Under the provisions of 28 U.S.C. § 636(b)(1)(C) and FRCP Rule 72(b), the parties have fourteen (14) days from service of this Report and Recommendation to file specific, written objections with the Clerk of Court. A party may respond to another party's objections within fourteen (14) days after being served with a copy thereof. A courtesy copy of any objection or response or request for extension of time shall be furnished to the District Judge at the time of filing. Timely objections will be considered by the District Judge before he makes a final ruling.

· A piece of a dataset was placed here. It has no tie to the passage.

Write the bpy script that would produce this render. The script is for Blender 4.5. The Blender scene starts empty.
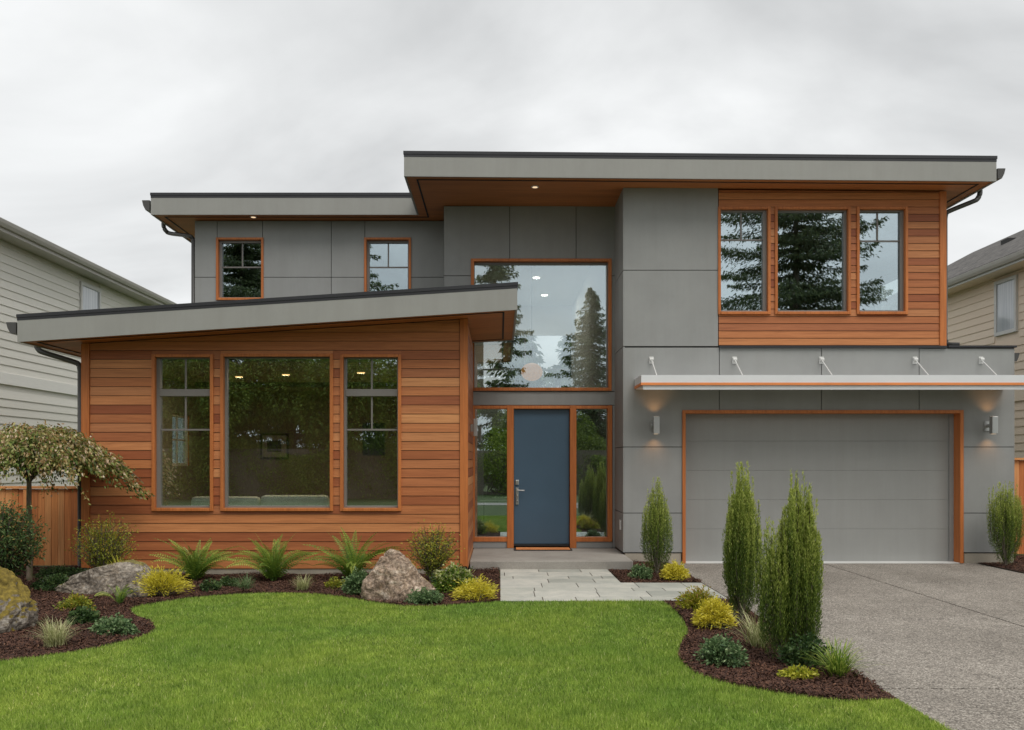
import bpy, bmesh, math, random
import numpy as np
from mathutils import Vector, noise
R = math.radians
SC = bpy.context.scene
COL = SC.collection
random.seed(7)
rng = np.random.default_rng(11)

# ------------------------------------------------------------------ camera
CZ = 1.57
cam_d = bpy.data.cameras.new("camera"); cam = bpy.data.objects.new("camera", cam_d); COL.objects.link(cam)
cam.location = (0, 0, CZ); cam.rotation_euler = (R(90), 0, 0)
cam_d.sensor_width = 36; cam_d.lens = 900/1024*36
cam_d.shift_x = 12/1024; cam_d.shift_y = 97/1024
cam_d.clip_start = .05; cam_d.clip_end = 2000
SC.camera = cam
SC.view_settings.view_transform = 'Standard'; SC.view_settings.look = 'None'
SC.view_settings.gamma = 1; SC.view_settings.use_curve_mapping = False
SC.view_settings.exposure = 0.39
# ------------------------------------------------------------------ sky: overcast cloud deck over a Nishita sky
SUN_EL, SUN_AZ = R(57), R(152)     # azimuth from +Y clockwise
w = bpy.data.worlds.new("World"); SC.world = w; w.use_nodes = True
nt = w.node_tree; N = nt.nodes; L = nt.links
bg = N['Background']; bg.inputs['Strength'].default_value = .1
sky = N.new('ShaderNodeTexSky'); sky.sky_type = 'NISHITA'; sky.sun_disc = False
sky.sun_elevation = SUN_EL; sky.sun_rotation = SUN_AZ
tc = N.new('ShaderNodeTexCoord')
sx = N.new('ShaderNodeSeparateXYZ'); L.new(tc.outputs['Generated'], sx.inputs[0])
def wm(op, a, b=None, c=None):
    n = N.new('ShaderNodeMath'); n.operation = op
    for i, v in enumerate((a, b, c)):
        if v is None: continue
        if isinstance(v, (int, float)): n.inputs[i].default_value = v
        else: L.new(v, n.inputs[i])
    return n.outputs[0]
zz = wm('ADD', wm('MAXIMUM', sx.outputs[2], 0), .34)
cx_ = wm('DIVIDE', sx.outputs[0], zz); cy_ = wm('DIVIDE', sx.outputs[1], zz)
cmb = N.new('ShaderNodeCombineXYZ'); L.new(cx_, cmb.inputs[0]); L.new(cy_, cmb.inputs[1])
n1 = N.new('ShaderNodeTexNoise'); n1.inputs['Scale'].default_value = 1.5; n1.inputs['Detail'].default_value = 6
n1.inputs['Roughness'].default_value = .5; n1.inputs['Distortion'].default_value = .5
mp = N.new('ShaderNodeMapping'); mp.inputs['Location'].default_value = (2.3, 5.1, 0); mp.inputs['Rotation'].default_value = (0, 0, .5)
mp.inputs['Scale'].default_value = (1, 1.2, 1)
L.new(cmb.outputs[0], mp.inputs[0]); L.new(mp.outputs[0], n1.inputs['Vector'])
cr = N.new('ShaderNodeValToRGB'); L.new(n1.outputs[0], cr.inputs[0])
cr.color_ramp.elements[0].position = .29; cr.color_ramp.elements[0].color = (.50, .508, .510, 1)
cr.color_ramp.elements[1].position = .60; cr.color_ramp.elements[1].color = (.79, .80, .80, 1)
vm = N.new('ShaderNodeVectorMath'); vm.operation = 'SCALE'; vm.inputs['Scale'].default_value = 9.3
L.new(cr.outputs[0], vm.inputs[0])
mx = N.new('ShaderNodeMixRGB'); mx.inputs[0].default_value = .96
L.new(sky.outputs[0], mx.inputs[1]); L.new(vm.outputs[0], mx.inputs[2]); L.new(mx.outputs[0], bg.inputs[0])
# ------------------------------------------------------------------ sun behind the cloud: very soft
sd = bpy.data.lights.new("sun", 'SUN'); sd.energy = 1.5; sd.angle = R(35); sd.color = (1, .965, .91)
sun = bpy.data.objects.new("sun", sd); COL.objects.link(sun)
dv = Vector((math.sin(SUN_AZ)*math.cos(SUN_EL), math.cos(SUN_AZ)*math.cos(SUN_EL), math.sin(SUN_EL)))
sun.rotation_euler = dv.to_track_quat('Z', 'Y').to_euler(); sun.location = (-6, -10, 20)

# ================================================================== materials
class NB:
    def __init__(s, name):
        s.m = bpy.data.materials.new(name); s.m.use_nodes = True
        s.t = s.m.node_tree; s.n = s.t.nodes; s.l = s.t.links
        s.p = s.n['Principled BSDF']; s.out = s.n['Material Output']
    def new(s, k, **kw):
        x = s.n.new('ShaderNode'+k)
        for a, v in kw.items(): setattr(x, a, v)
        return x
    def coord(s, scale=(1,1,1), loc=(0,0,0), kind='Object'):
        c = s.new('TexCoord'); m = s.new('Mapping'); m.inputs['Scale'].default_value = scale; m.inputs['Location'].default_value = loc
        s.l.new(c.outputs[kind], m.inputs[0]); return m.outputs[0]
    def noise(s, vec, scale, detail=4, rough=.5, dist=0):
        x = s.new('TexNoise'); x.inputs['Scale'].default_value = scale; x.inputs['Detail'].default_value = detail
        x.inputs['Roughness'].default_value = rough; x.inputs['Distortion'].default_value = dist
        s.l.new(vec, x.inputs['Vector']); return x.outputs[0]
    def ramp(s, fac, *stops, interp='LINEAR'):
        x = s.new('ValToRGB'); e = x.color_ramp.elements; x.color_ramp.interpolation = interp
        while len(e) < len(stops): e.new(.5)
        for i, (p, c) in enumerate(stops):
            e[i].position = p; e[i].color = (*c, 1) if len(c) == 3 else c
        s.l.new(fac, x.inputs[0]); return x.outputs[0]
    def mix(s, a, b, fac, mode='MIX'):
        x = s.new('MixRGB'); x.blend_type = mode
        for i, v in ((0, fac), (1, a), (2, b)):
            if isinstance(v, (int, float)): x.inputs[i].default_value = v
            elif isinstance(v, tuple): x.inputs[i].default_value = (*v, 1)
            else: s.l.new(v, x.inputs[i])
        return x.outputs[0]
    def math(s, op, a, b=0.0):
        x = s.new('Math'); x.operation = op
        for i, v in enumerate((a, b)):
            if isinstance(v, (int, float)): x.inputs[i].default_value = v
            else: s.l.new(v, x.inputs[i])
        return x.outputs[0]
    def attr(s, name):
        x = s.new('Attribute'); x.attribute_name = name; return x.outputs['Fac']
    def base(s, v):
        if isinstance(v, tuple): s.p.inputs['Base Color'].default_value = (*v, 1)
        else: s.l.new(v, s.p.inputs['Base Color'])
    def bump(s, h, strength=.3, dist=.01):
        x = s.new('Bump'); x.inputs['Strength'].default_value = strength; x.inputs['Distance'].default_value = dist
        s.l.new(h, x.inputs['Height']); s.l.new(x.outputs[0], s.p.inputs['Normal'])
    def set(s, **kw):
        for a, v in kw.items(): s.p.inputs[a.replace('_', ' ')].default_value = v
M = {}
def grey_mat(name, col, rough=.6, mottle=.1, scale=3, metal=0, fine=120):
    b = NB(name); v = b.coord()
    a = b.noise(v, scale, 5, .6); f = b.noise(v, fine, 2, .6)
    c1 = tuple(x*(1-mottle) for x in col); c2 = tuple(min(1, x*(1+mottle)) for x in col)
    c = b.ramp(a, (.3, c1), (.7, c2)); g = b.ramp(f, (.3, (1-mottle*.5,)*3), (.7, (1,)*3))
    c = b.mix(c, g, 1.0, 'MULTIPLY')
    if name in ('panel', 'garage', 'fascia', 'siding_pale'):
        st = b.noise(b.coord((5, 5, .35)), 1.4, 5, .65); c = b.mix(c, b.ramp(st, (.32, (.96, .955, .945)), (.62, (1.01,)*3)), 1.0, 'MULTIPLY')
    b.base(c); b.set(Roughness=rough, Metallic=metal); b.bump(f, .12, .002)
    M[name] = b.m; return b.m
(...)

A PARTY'S FAILURE TO FILE WRITTEN OBJECTIONS TO THE PROPOSED
FINDINGS, CONCLUSIONS AND RECOMMENDATIONS CONTAINED IN THIS REPORT WITHIN FOURTEEN (14) DAYS FROM THE DATE OF ITS SERVICE SHALL BAR AN AGGRIEVED PARTY, EXCEPT ON GROUNDS OF PLAIN ERROR,
FROM ATTACKING ON APPEAL THE UNOBJECTED-TO PROPOSED FACTUAL FINDINGS AND LEGAL CONCLUSIONS ACCEPTED BY THE DISTRICT JUDGE.
THUS DONE AND SIGNED at Monroe, Louisiana, this 12th day of April 2012.